Ваш преданный Толя Штейгер.
Вы писали, что мои книжки отдаете для распространения Беляеву. Очень прошу Вас отобрать у него и переслать мне что осталось, так как книжка разошлась вся и у меня нет ни одного экземпляра, а ее все требуют… Кто бы подумал! Очень прошу совершенно честно написать, что Вы слышали о «Неблагодарности»[128] в Париже. В особенности все пакости. Будьте мне другом.
Зика, нет ли у Вас Блока? Если есть, пришлите сразу, просто умоляю, я очень скоро и в сохранности Вам его верну.
26, av. Chilperic, Noisy-le-Grand, Seine. 8 декабря 1936 г.
Дорогая Зика, целую вечность Вам не писал, не потому, что стал изменником и забыл старую дружбу, а просто не было необходимого спокойствия — все были какие-либо fails divers (обстоятельства), выводящие из равновесия: операция, усталость после нее, приведение в порядок матерьяльных дел, дела сердечные, приготовление к отъезду и наконец — Париж.
Сейчас живу под Парижем в Нуази — в Доме отдыха, в совершенной деревне, продолжая санаторский режим и вообще мало чем изменив образ жизни, который я вел в Швейцарии.
Здесь даже еще мертвее и тише, но я на это не жалуюсь, так как несколько дней, проведенных в Париже показали, что «старое» (Coupole, Napoli, Select, обед 4 часа, сон в 9 утра, разговоры о поэзии Мандельштама[129] в последнем метро) — уже мне просто не под силу, и я к ним до конца утратил всяческий вкус.
Впрочем, все на Монпарнасе очень милые и симпатичные и прекрасно меня встретили. Сразу же оказалось, что все вечера расписаны — вечер Ходасевича о Горьком, доказующий, что Ходасевич — джентльмен и не забыл гостеприимства на Капри; вечер Зурова у Рахманиновых; доклад Адамовича о Жиде, где была страшная толчея и Адамович говорил умно и тонко, а остальные нет, но о чем он говорил, Вы уже знаете из его двух статей в «Последних новостях». Меня избрали в Круг — философский клуб Фондаминского, но я пока туда не езжу и предпочитаю философии митинги Народного фронта, где грозная, грязная, искренняя и отчаявшаяся толпа верит в то, что у всех будет бифштекс и рента и что жизнь завтра будет честной и веселой, стоит только вырезать аббатов и посадить де ля Рока[130] на фонарь, сжечь Нотр-Дам и 16-й и 17-й аррондисманы. Я всей душой с пролетариатом против буржуазии, но боюсь, что приехал под самый занавес и chambardement general (Великий переворот — фр.) — не за горами.

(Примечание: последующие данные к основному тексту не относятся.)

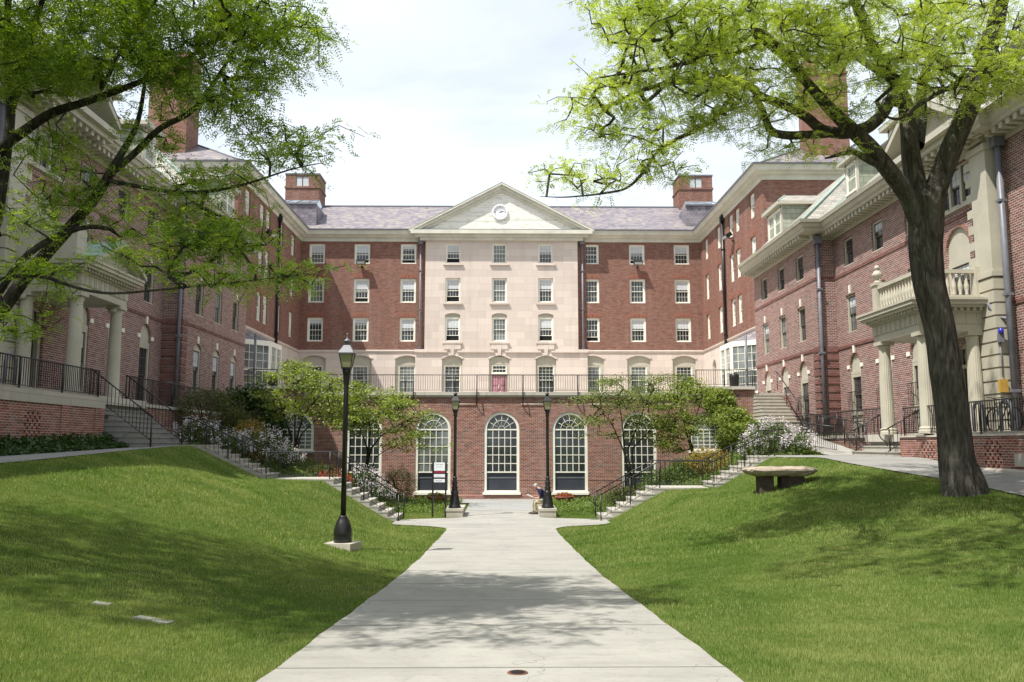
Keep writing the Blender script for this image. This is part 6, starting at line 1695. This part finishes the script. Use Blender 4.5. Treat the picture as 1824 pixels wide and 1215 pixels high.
addlimb([j2]+PL([(-10, 420, 9.9), (8, 300, 9.9), (20, 200, 9.9), (12, 100, 9.9), (14, 0, 9.9), (30, -120, 9.9), (60, -250, 9.8)]), [.075, .065, .06, .055, .048, .04, .03, .02], 12, 37)
addlimb(PL([(20, 200, 9.9), (45, 120, 9.7), (60, 40, 9.6), (100, -60, 9.4), (180, -160, 9.2), (300, -260, 9)]), [0.0444, 0.037, 0.0333, 0.0296, 0.0259, 0.0148], 8, 38)
addlimb(PL([(180, 160, 9.4), (215, 90, 9.2), (260, 20, 9.0), (330, -60, 8.9), (430, -140, 8.8)]), [0.0222, 0.0222, 0.0185, 0.0148, 0.00888], 7, 40)
addlimb(PL([(-10, 420, 9.9), (-60, 250, 9), (-40, 0, 8.2), (60, -250, 7.6), (200, -420, 7.2)]), [0.074, 0.0666, 0.0518, 0.037, 0.0222], 8, 41)
addlimb(PL([(14, 0, 9.9), (80, -160, 10.6), (220, -320, 11), (420, -420, 11)]), [0.0444, 0.037, 0.0296, 0.0148], 8, 42)
addlimb(PL([(400, -130, 9), (520, -200, 8.8), (640, -260, 8.6)]), [0.0148, 0.01184, 0.0074], 6, 43)
T = []
for a in [(110, 70, 130, 80, 247, 8.6, 10.4), (280, 60, 120, 65, 195, 8.6, 10.2), (420, 40, 90, 50, 127, 8.5, 9.8), (500, 60, 62, 42, 63, 8.5, 9.5), (480, 130, 60, 26, 45, 8.5, 9.4), (420, 170, 60, 36, 56, 8.6, 9.5),
          (330, 150, 70, 50, 82, 8.8, 9.8), (180, 130, 90, 40, 82, 8.9, 10), (60, 160, 60, 30, 30, 9.2, 10), (545, 255, 42, 30, 33, 8.6, 9.1), (500, 285, 40, 20, 14, 8.7, 9.1), (420, 215, 60, 22, 15, 8.8, 9.3),
          (110, 265, 55, 22, 30, 9, 9.8), (90, 300, 40, 20, 12, 9, 9.6), (130, 330, 50, 30, 28, 9.1, 9.7), (330, 345, 60, 25, 24, 8.8, 9.4), (420, 330, 55, 18, 15, 8.7, 9.2), (330, 305, 60, 22, 18, 8.9, 9.5),
          (90, 365, 50, 24, 24, 9, 9.6), (120, 400, 55, 22, 18, 9, 9.5), (55, 420, 26, 16, 8, 8.9, 9.3), (380, 385, 70, 28, 37, 8.6, 9.2), (360, 440, 85, 30, 64, 8.5, 9.2), (440, 480, 80, 26, 53, 8.5, 8.9), (300, 455, 45, 36, 24, 8.6, 9),
          (200, 470, 60, 26, 18, 8.7, 9.1), (110, 490, 55, 26, 25, 8.7, 9.2), (100, 530, 45, 20, 12, 8.7, 9.1), (25, 560, 34, 32, 24, 8.8, 9.3), (510, 490, 26, 10, 7, 8.5, 8.8), (250, 400, 60, 30, 17, 8.9, 9.4), (20, 80, 40, 70, 37, 9.2, 10.2),
          (300, 230, 70, 24, 15, 9, 9.6), (20, 480, 20, 14, 3, 9, 9.3)]:
    T += blob(*a, rg_)
T += blob(200, -160, 300, 130, 560, 7.6, 11, rg_)+blob(560, -180, 140, 100, 150, 8, 9.5, rg_)+blob(100, -420, 330, 150, 380, 7, 10.5, rg_)+ell(-6.9, 8.9, 8.9, 3.9, 3.9, .9, 2600, rg_, -.5)+ell(-3.6, 6.6, 7.4, 1.8, 1.8, .5, 170, rg_, -.6)+ell(-9.5, 9, 8.5, 3, 3.4, 1.3, 200, rg_, -.5)
B_, ends = twigs(mb, nodes, T, rg_, .3, .0036, .16, rmax=.035)
mb.build('trunk', M['darkbark'], tl)
locustleaves('crown', ends*7+B_, 1, .15, 6, .043, .016, M['locust2'], tl, rg_, .17)

# ---- small trees before the terrace wall
CL[:] = [8, .3]
def smalltree(name, lab, x, y, stems, blobs, mat, seed, per, ls, lw, top=None):
    rg_ = np.random.default_rng(seed); z = float(H(x, y)); t = thing(name, lab, 'tree', (x, y, z)); global mb, nodes
    mb = MB(); nodes = []
    for i, st in enumerate(stems):
        pts = [Vector((x+.06*i, y, z-.1))]+PL(st[:-1]); n_ = len(pts)
        addlimb(pts, list(np.linspace(st[-1], st[-1]*.25, n_)), 8, seed+i, .04)
    T = []
    for a in blobs: T += blob(*a, rg_)
    B_, ends = twigs(mb, nodes, T, rg_, .3, .0055, .15, rmax=.03)
    mb.build('trunk', M['twig'], t)
    P = []
    for a, b in ends:
        P.append(np.array(b)+rg_.normal(0, 1, (per, 3))*(.2, .2, .07))
    V, F_ = leafquads(np.concatenate(P), ls, lw, 2.0); npmesh('crown', V, F_, mat, t)
smalltree('spreading_tree', 'small spreading green tree left of the near lamp post by the terrace wall', -9.0, 36.5,
    [[(520, 780, 36.5), (505, 740, 36.4), (495, 700, 36), .06], [(530, 775, 36.5), (540, 740, 36.2), (560, 715, 35.5), (590, 690, 35), .06], [(535, 775, 36.5), (560, 750, 37), (585, 730, 37.2), .05], [(525, 770, 36.5), (525, 720, 36.6), (530, 680, 36.6), .05]],
    [(540, 680, 66, 26, 150, 34.5, 38), (490, 708, 46, 20, 90, 35, 38), (590, 698, 56, 22, 120, 34.5, 38), (555, 745, 60, 8, 40, 35, 37), (600, 730, 32, 22, 70, 34.5, 37), (540, 722, 58, 16, 90, 35, 38), (530, 660, 30, 10, 30, 35.5, 37)], M['smallleaf'], 51, 15, .12, .08)
smalltree('spreading_tree', 'small green tree just right of the near lamp post before an arched window', -6.1, 37.2,
    [[(657, 800, 37.2), (660, 760, 37), (650, 720, 36.8), .06], [(660, 800, 37.2), (680, 775, 36.8), (705, 760, 36.4), (735, 745, 36), .05], [(655, 800, 37.2), (640, 760, 37), (620, 730, 36.6), .05], [(668, 815, 37.0), (690, 800, 36.3), (715, 790, 35.8), .03]],
    [(660, 715, 58, 26, 180, 35.5, 38.5), (710, 735, 42, 22, 110, 35, 38), (640, 755, 50, 20, 90, 35.5, 38), (725, 765, 34, 16, 60, 35, 37.5), (700, 790, 34, 13, 46, 35.2, 36.8), (740, 800, 20, 10, 16, 35.5, 36.5), (690, 700, 30, 12, 36, 36, 38), (735, 745, 22, 12, 20, 35, 37)], M['smallleaf'], 61, 15, .12, .08)
smalltree('airy_tree', 'thin airy grey green tree before the arched windows on the right', 5.7, 37.2,
    [[(1112, 800, 37.2), (1108, 750, 37.2), (1100, 700, 37.2), .05], [(1118, 800, 37.2), (1135, 760, 37), (1150, 720, 36.8), (1165, 690, 36.6), .05], [(1110, 800, 37.2), (1090, 755, 37), (1060, 720, 36.5), .04], [(1125, 800, 37.2), (1150, 775, 37.4), (1180, 740, 37.6), .045]],
    [(1110, 700, 70, 26, 190, 35, 39), (1060, 735, 45, 22, 90, 35.5, 38), (1150, 720, 60, 32, 170, 35.5, 39), (1090, 760, 60, 20, 60, 35.5, 38), (1150, 765, 60, 25, 80, 36, 38.5), (1160, 680, 45, 14, 70, 36, 38.5), (1030, 715, 26, 12, 22, 35.5, 37), (1075, 680, 40, 10, 30, 36, 38)], M['paleleaf'], 71, 15, .09, .05)
smalltree('leafy_tree', 'denser green tree covering the last arched window on the right', 8.7, 37.6,
    [[(1225, 780, 37.6), (1215, 740, 37.4), (1205, 700, 37.2), .05], [(1228, 780, 37.6), (1240, 740, 37.6), (1250, 710, 37.8), .05]],
    [(1215, 715, 45, 30, 170, 36, 39), (1235, 690, 42, 14, 70, 36.5, 39), (1215, 760, 50, 26, 130, 36, 38.5), (1190, 790, 34, 16, 60, 36, 38), (1250, 735, 30, 24, 60, 36.5, 39)], M['smallleaf'], 81, 20, .1, .065)
# ---- shrubs
def shrub(name, lab, cat, parts, seed, leaves=.085, lw=.05, flowers=None, group=None):
    rg_ = np.random.default_rng(seed); x, y = parts[0][0], parts[0][1]; z = float(H(x, y))
    t = thing(name, lab, cat, (x, y, z), group); P = []; Fl = []; mb_ = MB()
    for (cx, cy, cz, rx, ry, rz, n) in parts:
        q = rg_.normal(size=(n, 3)); q /= np.linalg.norm(q, axis=1)[:, None]; q *= (rg_.uniform(.35, 1, n)**.5)[:, None]
        if name == 'lilac_bush': cz -= .08; q = q*.88
        q *= (1+.22*np.sin(q[:, :1]*6+seed)*np.cos(q[:, 1:2]*5+q[:, 2:]*4))
        P.append(q*(rx, ry, rz)+(cx, cy, cz))
        if flowers:
            m = int(n*flowers[1]); k = max(6, m//16); s = rg_.normal(size=(k, 3)); s[:, 1] = -abs(s[:, 1])*.9; s[:, 2] = abs(s[:, 2])-.35; s /= np.linalg.norm(s, axis=1)[:, None]
            c = s*(rx, ry, rz)*1.05+(cx, cy, cz); Fl.append((c[:, None]+rg_.normal(size=(k, 15, 3))*(.05, .05, .08)).reshape(-1, 3))
        for k in range(7):
            a = rg_.uniform(0, 6.28); e = (cx+rx*.6*math.cos(a), cy+ry*.6*math.sin(a), cz+rz*.6); mb_.tube([(cx, cy, float(H(cx, cy))-.05), ((cx+e[0])/2, (cy+e[1])/2, (cz+e[2])/2), e], [.02, .015, .006], 4)
    mb_.build('stems', M['twig'], t)
    mat = flowers[2] if flowers and len(flowers) > 2 else M['bush']
    if not flowers: mat = M[lab_mat[seed]] if seed in lab_mat else M['bush']
    V, F_ = leafquads(np.concatenate(P), leaves, lw, .8); npmesh('foliage', V, F_, mat, t)
    if flowers:
        V, F_ = leafquads(np.concatenate(Fl), .055, .04, .3); npmesh('blossom', V, F_, M[flowers[0]], t)
lab_mat = {101: 'olive', 102: 'goldleaf', 103: 'ivy', 104: 'bush', 105: 'cover', 106: 'olive', 107: 'goldleaf', 108: 'smallleaf'}
def hz(x, y, d=0): return float(H(x, y))+d
shrub('lilac_bush', 'pale lilac bush in bloom left of the top of the left garden stairs', 'shrub', [(-11.6, 32.6, hz(-11.6, 32.6, .55), 1.0, .7, .65, 2600), (-10.3, 32.6, hz(-10.3, 32.6, .45), .8, .6, .55, 1600)], 91, flowers=('lilac', .35))
shrub('lilac_bush', 'pale lilac bush in bloom beside the upper left stair railing', 'shrub', [(-9.3, 33.2, hz(-9.3, 33.2, .9), .9, .7, .7, 2200), (-8.5, 33.6, hz(-8.5, 33.6, .75), .7, .6, .55, 1300)], 92, flowers=('lilac', .6))
shrub('lilac_bush', 'whitish lilac bush under the arched window by the lower left stair railing', 'shrub', [(-5.7, 34.6, hz(-5.7, 34.6, .75), .95, .6, .55, 2200), (-4.9, 34.4, hz(-4.9, 34.4, .6), .6, .5, .4, 1000)], 93, flowers=('lilac', .5))
shrub('lilac_bush', 'pale lilac bush in bloom at the top of the right garden stairs', 'shrub', [(10.3, 32.3, hz(10.3, 32.3, .8), .95, .65, .75, 2600), (11.2, 32.0, hz(11.2, 32.0, .5), .7, .6, .6, 1500), (9.6, 32.6, hz(9.6, 32.6, .6), .6, .5, .6, 900)], 94, flowers=('lilac', .45))
shrub('azalea', 'bright red azalea low behind the left stair railing', 'shrub', [(-6.5, 33.4, hz(-6.5, 33.4, .45), .65, .45, .35, 1200)], 95, flowers=('azalea', .9))
shrub('olive_shrub', 'big olive green shrub in front of the left platform fence', 'shrub', [(-12.2, 35.2, hz(-12.2, 35.2, 1.1), 1.5, 1.0, 1.0, 6500), (-11.0, 35.5, hz(-11, 35.5, .9), 1.1, .9, .8, 3200)], 101)
shrub('orange_shrub', 'orange and gold leaved shrub behind the upper left stair railing', 'shrub', [(-10.1, 34.2, hz(-10.1, 34.2, .8), .7, .6, .8, 2400), (-9.6, 33.0, hz(-9.6, 33.0, .35), .6, .4, .35, 900)], 102)
shrub('climbing_ivy', 'dark green ivy mass over the left end of the terrace wall', 'ivy', [(-12.3, 40.9, 4.2, 1.6, .55, 1.35, 5200), (-11.2, 41.0, 3.2, .9, .4, 1.1, 2600), (-11.9, 40.6, 2.9, 1.3, .6, .8, 2600)], 103, .13, .1)
shrub('yew_bush', 'dark feathery yew left of the arched window behind the stair foot', 'shrub', [(-4.6, 38.2, hz(-4.6, 38.2, .75), .85, .7, .85, 5000)], 104, .1, .02)
shrub('trailing_vine', 'bright green vine tumbling down from the right end of the terrace', 'vine', [(10.6, 41.0, 4.75, .85, .4, .65, 2600), (11.1, 40.6, 3.9, .9, .5, .6, 2600), (11.9, 40.2, 3.4, 1.2, .6, .45, 2600), (10.9, 39.6, 2.9, .8, .6, .8, 2600)], 108, .13, .09)
bpy.data.objects['trailing_vine'].children[1].data.materials[0] = M['vine']
shrub('gold_shrub', 'yellowish variegated shrub under the denser tree by the right stairs', 'shrub', [(8.2, 33.6, hz(8.2, 33.6, .6), .9, .6, .55, 2400)], 107)
bpy.data.objects['gold_shrub'].children[1].data.materials[0] = M['cover']
shrub('low_bush', 'dark green bush behind the landing of the right garden stairs', 'shrub', [(6.6, 34.0, hz(6.6, 34.0, .45), 1.0, .6, .5, 2600), (7.6, 34.8, hz(7.6, 34.8, .5), .9, .6, .5, 2200)], 104)
shrub('low_bush', 'reddish olive bush beside the lower steps of the right garden stairs', 'shrub', [(4.9, 34.2, hz(4.9, 34.2, .35), .7, .5, .45, 1600)], 106)
shrub('low_bush', 'brown green bush below the arched window behind the left stair landing', 'shrub', [(-7.3, 35.2, hz(-7.3, 35.2, .4), .8, .5, .45, 1800)], 106)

20 декабря будет мой вечер. Обращаюсь к Вам с большой и очень спешной просьбой: соберите и пришлите все непроданные в Брюсселе мои книжки, чтобы я получил их не позднее 18-го, так как, конечно, на вечере их можно будет распродать. Очень, очень прошу Вас об этом.
Не собираетесь ли Вы в Париж? Очень был бы рад с Вами увидеться и поговорить. У меня остались самые лучшие воспоминания о Брюсселе. Целую Ваши ручки.
Ваш преданный Толя Штейгер.
(Открытка) 3, av. de la Princesse. Le Vesinet (S-et-O), 4 января 1938 г.
Дорогая Зика, от души поздравляю Вас с праздниками. Что случилось с нашей перепиской? Умерла она не по моей вине. У меня к Вам неизменные самые лучшие чувства.